The junta-backed National Legislative Assembly voted by a margin of 190 to 18, with 11 absentions, to impeach Thailand’s first female Premier over a controversial rice-pledging scheme her administration passed after her landslide victory at the polls in 2011.
However, the ill-fated plan, which paid farmers above market prices for their crop regardless of quality, backfired and blew a $15 billion hole in the Thai economy.
On Thursday, Yingluck derided her impending impeachment and accompanying five-year banishment from the kingdom’s political landscape as a violation of her “basic rights,” during an address to the country’s Parliament.
The 47-year-old has kept a low profile since General Prayuth Chan-ocha seized power and launched an unprecedented campaign to bridle dissent and quell a half-year of polarizing, and often deadly, street demonstrations.
Following Friday’s vote, analysts say the political persecution of Yingluck and her supporters will likely calcify the ever widening divide in the country between the rural and working-class masses, who largely back the populist Shinawatra political machine, and the royalist establishment based in Bangkok.
“They are trying to ban these people from politics for as long as they can so that there’s basically no opposition to whatever the military junta and its allies are going to do politically for the foreseeable future,” Saksith Saiyasombut, a Thai political analyst and popular blogger, tells TIME.
Yingluck also faces a maximum of 10 years in prison after the country’s attorney general pledged Friday to indict her for negligence and abuse of power over the same botched rice scheme.

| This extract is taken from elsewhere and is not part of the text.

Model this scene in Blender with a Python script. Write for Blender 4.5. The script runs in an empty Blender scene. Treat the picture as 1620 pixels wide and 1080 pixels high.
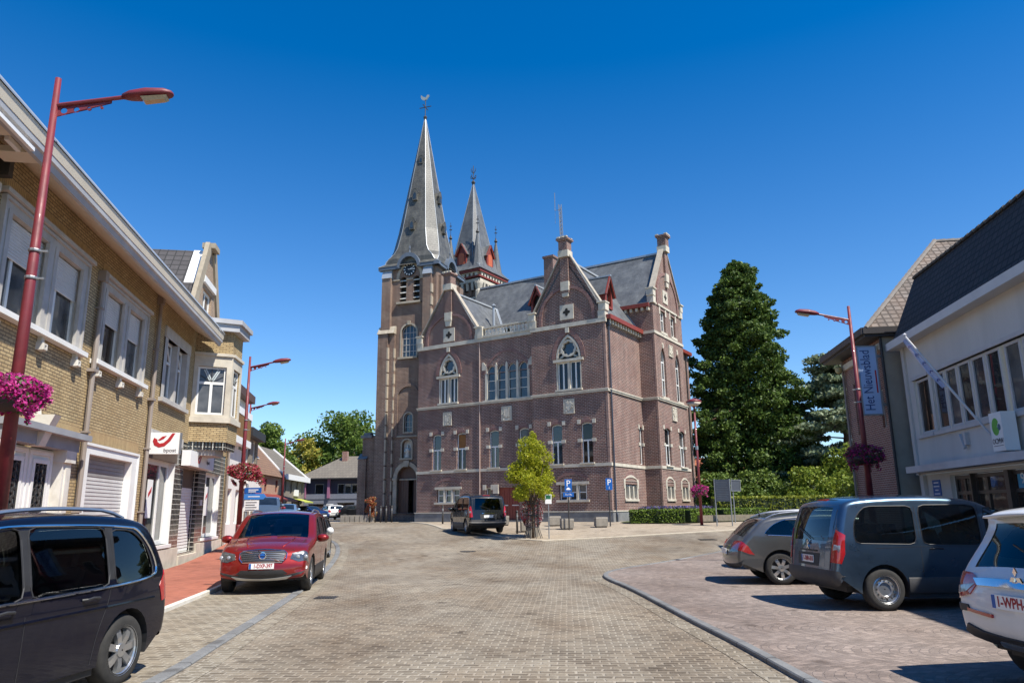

The impeachment and imminent criminal prosecution of Yingluck now runs the risk of enraging the Shinawatra clan’s partisan supporters, better known as the Red Shirts, who have remained largely dormant in the wake of the coup and its accompanying crackdown.
“This will only exacerbate the political schism we have right now,” says Saksith.
Thailand has been bogged down in unceasing episodes of political discord since Yingluck’s brother, Thaksin Shinawatra, was first removed from power during a bloodless coup almost a decade ago. Political parties deemed loyal to Thaksin have been deposed through two putsches and three controversial court decisions since 2001, despite being undefeated at the polls.
“Today Yingluck joins her brother as another ‘undying political martyr,'” says Verapat Pariyawong, a Thai legal expert and visiting scholar at the University of London, by email. “While the Shinawatra camp may face some difficulties in the coming years, it has now become even more difficult for millions of Thai people to move beyond them.”